**Task statement**. Can you set down, exactly as they appear below, the lines from the opening of the material through the one bearing "bo('flat pale stone", minus the pictures?

**Available data**.

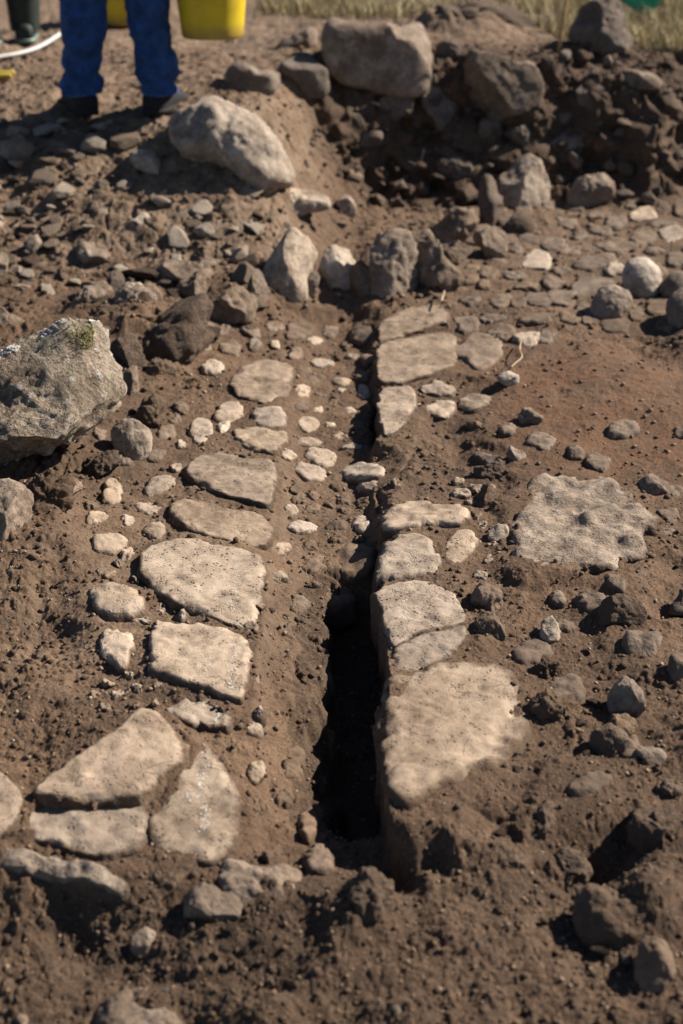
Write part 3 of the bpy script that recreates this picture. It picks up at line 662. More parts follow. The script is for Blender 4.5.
BK = 'big blocks along the crest of the bank'
bo('large squared block with a flat grey top on the bank crest', [(326,32),(333,21),(378,18),(420,24),(428,44),(426,76),(414,87),(380,83),(340,74),(325,57)], 'rock', BK, name='stone_block', cat='block', mound=0, sub=5, facets=0, rough=.03, seed=31, square=.36, depth=1.1, bury=.15, planes=[((.04, .2, 1), .78), ((1, -.3, .5), .98)], grow=1.06)
bo('second squared block on the bank crest, beside the large one', [(469,66),(479,48),(508,54),(532,66),(539,84),(531,98),(505,106),(480,106),(469,94)], 'rubble', BK, name='stone_block', cat='block', mound=0, push=.2, sub=5, facets=1, rough=.04, seed=32, square=.45, planes=[((.1, .15, 1), .76), ((.1, -1, .15), .80)], grow=1.14)
bo('low wedge-shaped stone on the crest between bucket and large block', [(271,44),(296,27),(316,29),(318,50),(280,52)], 'rock', BK, name='stone_block', cat='block', mound=.05, sub=4, facets=5, rough=.04, seed=33, square=.7)
bo('flat ledge stone on the crest nearest the yellow bucket', [(226,76),(238,61),(272,64),(284,74),(270,92),(236,92)], 'rockdark', BK, name='stone_block', cat='block', mound=.05, sub=4, facets=5, rough=.05, seed=34, square=.6)
bo('long dark ledge stone under the wedge-shaped crest stone', [(280,62),(310,54),(328,60),(330,90),(300,96),(282,86)], 'rockdark', BK, name='stone_block', cat='block', mound=.05, sub=4, facets=5, rough=.05, seed=35, square=.6)
bo('big dark soil-covered mound stone behind the two squared blocks', [(395,18),(430,1),(480,-4),(522,6),(532,26),(500,36),(450,32),(408,24)], 'caked', BK, name='stone_block', cat='block', sub=5, facets=3, rough=.09, seed=36, mound=.7, grow=1.15)
bo('brown boulder standing in the dry grass beside the green scoop', [(568,36),(584,10),(605,-1),(630,4),(643,24),(641,46),(615,54),(590,47)], 'rockdark', None, name='boulder', cat='boulder', sub=5, facets=6, rough=.06, seed=37)
bo('flat pale stone bedded in the path at the edge of the grass', [(614,78),(630,70),(655,74),(662,86),(640,92),(618,88)], 'rock', None, sub=4, facets=3, rough=.04, seed=38)

RU = 'larger stones in the rubble slope below the worker'
def ru(label, o, mat='rock', **kw): bo(label, o, mat, RU, **kw)
ru('dark-faced angular stone jutting at the frame edge below the worker', [(-12,150),(0,136),(22,136),(42,146),(30,156),(0,160)], 'rock', sub=4, facets=9, seed=41)
ru('flat pale stone in the rubble, below the round pale boulder', ell(148,161,44,20,25,9,1), 'rockpale', sub=4, seed=42)
ru('flat leaning slab of stone in the middle of the rubble', ell(140,224,34,20,8,8,2), 'rockpale', sub=4, facets=9, seed=43)
ru('broad pale rubble stone with a dark hollow beneath', ell(88,254,40,20,0,9,3), 'rock', sub=4, facets=8, seed=44)
ru('grey angular stone pointing up behind the soil-caked clod', [(122,312),(136,296),(146,281),(160,294),(161,304),(146,312)], 'rock', sub=4, facets=8, seed=45, bury=.3)
ru('long flat dark-fronted stone at the foot of the rubble', [(148,278),(160,265),(185,261),(208,268),(212,276),(205,288),(170,286),(150,288)], 'rock', sub=5, facets=7, seed=46)
ru('big soil-caked clod beside the peak of the lichen boulder', [(108,332),(120,318),(150,310),(180,292),(198,285),(201,306),(192,335),(172,346),(150,363),(122,358),(108,344)], 'caked', name='soil_clod', sub=5, facets=4, rough=.11, seed=47)
ru('blocky soil-smeared stone between the clod and the tall pointed stone', [(202,292),(224,283),(254,285),(259,300),(236,318),(212,321),(203,307)], 'caked', sub=5, facets=7, rough=.08, seed=48)
ru('layered pale stone standing in shelves uphill of the upright stones', [(264,206),(272,194),(300,190),(326,196),(328,206),(300,212),(275,213)], 'rockpale', sub=5, facets=6, rough=.07, seed=49)
ru('cream stone chip leaning uphill of the leaning block', [(333,196),(345,192),(357,206),(352,217),(342,212)], 'rockpale', sub=4, facets=7, seed=50)
ru('half-buried stone with a dark front at the frame edge', [(-15,312),(0,308),(22,312),(26,324),(10,332),(-12,330)], 'rock', sub=4, seed=51)
ru('tan stone half out of frame at the slope foot', ell(0,266,18,24,0,8,4), 'rockpale', sub=4, seed=52)
ru('pair-topped brown stone at the slope foot near the clod', ell(97,290,32,18,12,9,5), 'rock', sub=4, seed=53)
ru('upright brown stone behind the pair-topped one', ell(115,282,20,22,0,8,6), 'rockdark', sub=4, seed=54)
ru('small square stone touching the soil-caked clod', ell(111,306,18,14,0,8,7), 'rockpale', sub=4, seed=55)

LB = 'stones at the foot of the lichen boulder'
bo('round flat-faced stone under the corner of the lichen boulder', [(112,430),(122,420),(140,419),(151,433),(150,449),(138,459),(122,456),(114,444)], 'rockpale', LB, sub=5, facets=2, rough=.03, seed=61, depth=.7, square=.9)
bo('big rounded stone at the frame below the lichen boulder', [(-25,492),(0,484),(20,489),(33,506),(31,525),(10,537),(-25,538)], 'rock', LB, sub=5, facets=3, rough=.05, seed=62)
bo('grey angular stone caught in a soil clod below the lichen boulder', [(53,486),(64,477),(78,480),(82,490),(70,500),(56,500)], 'rock', LB, sub=4, facets=9, seed=63)
bo('soil clod wrapped around the grey angular stone', [(30,478),(48,468),(70,474),(72,500),(50,512),(34,502)], 'caked', LB, name='soil_clod', sub=5, rough=.12, facets=3, seed=64, grow=1.1)
bo('soil-caked lump between the lichen boulder and the drain', [(137,402),(150,390),(164,394),(168,412),(160,428),(146,430)], 'caked', LB, name='soil_clod', sub=5, rough=.1, facets=3, seed=65)
bo('pale split stone leaning on the flank of the lichen boulder', [(119,376),(127,362),(140,372),(142,384),(130,396),(124,392)], 'rock', LB, sub=4, facets=9, seed=66)
bo('dark crumbly lump in the gap beneath the lichen boulder', ell(100,462,36,22,-25,9,5), 'caked', LB, name='soil_clod', sub=5, rough=.12, facets=2, seed=67)

RT = 'stones scattered over the soil beyond the slot-side kerb'
def rt(label, o, mat='rock', **kw):
    kw.setdefault('sink', .30 if mat == 'caked' else .08)
    mat = 'rubble' if mat == 'rock' and kw['seed'] in (80, 81, 84) else mat
    bo(label, o, mat, RT, **kw)
rt('grey pyramid-shaped stone beside the big rough flecked stone', [(637,491),(645,480),(655,474),(672,480),(681,494),(668,498),(648,496)], 'rock', sub=4, facets=9, seed=71)
rt('pale stone with a dark side on the reddish earth', [(513,414),(526,408),(544,412),(541,420),(522,426)], 'rock', sub=4, facets=9, seed=72)
rt('small bright stone at the edge of the reddish earth', ell(510,380,22,18,0,8,3), 'rockpale', sub=4, facets=6, seed=73)
rt('white-topped knob of stone above the big rough flecked stone', ell(513,453,24,15,15,8,4), 'rockpale', sub=4, seed=74)
rt('soil-covered knob between the loaf-shaped slab and the rough stone', ell(497,470,40,26,0,9,5), 'caked', sub=5, rough=.09, seed=75)
rt('upright muddy stone beside the loaf-shaped kerb slab', ell(488,493,28,34,0,9,6), 'caked', sub=4, seed=76)
rt('small pale lump in the gap beside the rough flecked stone', ell(498,531,20,24,0,8,7), 'rockpale', sub=4, seed=77)
rt('low ridge of pale stone below the rough flecked stone', [(503,568),(520,562),(545,565),(556,576),(540,584),(522,584),(506,578)], 'rockpale', sub=5, seed=78, rough=.08)
rt('bright angular stone with a black shadow side', [(532,640),(544,622),(558,616),(566,624),(564,638),(548,644)], 'rockpale', sub=4, facets=10, seed=79)
rt('stone with a dark slanting front and sunlit crest', [(623,642),(630,632),(655,627),(667,636),(664,652),(645,654),(628,652)], 'rock', sub=4, facets=9, seed=80)
rt('grey stone at the frame edge above the domed stone', ell(684,668,32,34,0,9,8), 'rock', sub=4, seed=81)
rt('domed grey stone with a light cap and dark base', [(609,704),(614,690),(628,679),(645,690),(650,706),(634,718),(614,716)], 'rock', sub=5, facets=6, seed=82)
rt('squat brown stone with a flat pale face', [(590,752),(596,728),(614,722),(632,732),(634,750),(612,762)], 'caked', sub=5, facets=8, seed=83)
rt('small egg-white stone perched above a black hollow', ell(652,757,30,18,8,9,8), 'rock', sub=4, facets=4, seed=84, square=.9)
rt('crumbly clod at the frame edge below the egg-white stone', [(630,838),(634,808),(655,800),(684,810),(690,836),(664,850)], 'caked', name='soil_clod', sub=5, rough=.1, seed=85)
rt('muddy stone with a dark notch below the biggest worn slab', [(512,826),(522,808),(548,802),(566,812),(562,830),(536,836)], 'caked', sub=5, rough=.07, seed=86)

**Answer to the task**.
Write part 3 of the bpy script that recreates this picture. It picks up at line 662. More parts follow. The script is for Blender 4.5.
BK = 'big blocks along the crest of the bank'
bo('large squared block with a flat grey top on the bank crest', [(326,32),(333,21),(378,18),(420,24),(428,44),(426,76),(414,87),(380,83),(340,74),(325,57)], 'rock', BK, name='stone_block', cat='block', mound=0, sub=5, facets=0, rough=.03, seed=31, square=.36, depth=1.1, bury=.15, planes=[((.04, .2, 1), .78), ((1, -.3, .5), .98)], grow=1.06)
bo('second squared block on the bank crest, beside the large one', [(469,66),(479,48),(508,54),(532,66),(539,84),(531,98),(505,106),(480,106),(469,94)], 'rubble', BK, name='stone_block', cat='block', mound=0, push=.2, sub=5, facets=1, rough=.04, seed=32, square=.45, planes=[((.1, .15, 1), .76), ((.1, -1, .15), .80)], grow=1.14)
bo('low wedge-shaped stone on the crest between bucket and large block', [(271,44),(296,27),(316,29),(318,50),(280,52)], 'rock', BK, name='stone_block', cat='block', mound=.05, sub=4, facets=5, rough=.04, seed=33, square=.7)
bo('flat ledge stone on the crest nearest the yellow bucket', [(226,76),(238,61),(272,64),(284,74),(270,92),(236,92)], 'rockdark', BK, name='stone_block', cat='block', mound=.05, sub=4, facets=5, rough=.05, seed=34, square=.6)
bo('long dark ledge stone under the wedge-shaped crest stone', [(280,62),(310,54),(328,60),(330,90),(300,96),(282,86)], 'rockdark', BK, name='stone_block', cat='block', mound=.05, sub=4, facets=5, rough=.05, seed=35, square=.6)
bo('big dark soil-covered mound stone behind the two squared blocks', [(395,18),(430,1),(480,-4),(522,6),(532,26),(500,36),(450,32),(408,24)], 'caked', BK, name='stone_block', cat='block', sub=5, facets=3, rough=.09, seed=36, mound=.7, grow=1.15)
bo('brown boulder standing in the dry grass beside the green scoop', [(568,36),(584,10),(605,-1),(630,4),(643,24),(641,46),(615,54),(590,47)], 'rockdark', None, name='boulder', cat='boulder', sub=5, facets=6, rough=.06, seed=37)
bo('flat pale stone bedded in the path at the edge of the grass', [(614,78),(630,70),(655,74),(662,86),(640,92),(618,88)], 'rock', None, sub=4, facets=3, rough=.04, seed=38)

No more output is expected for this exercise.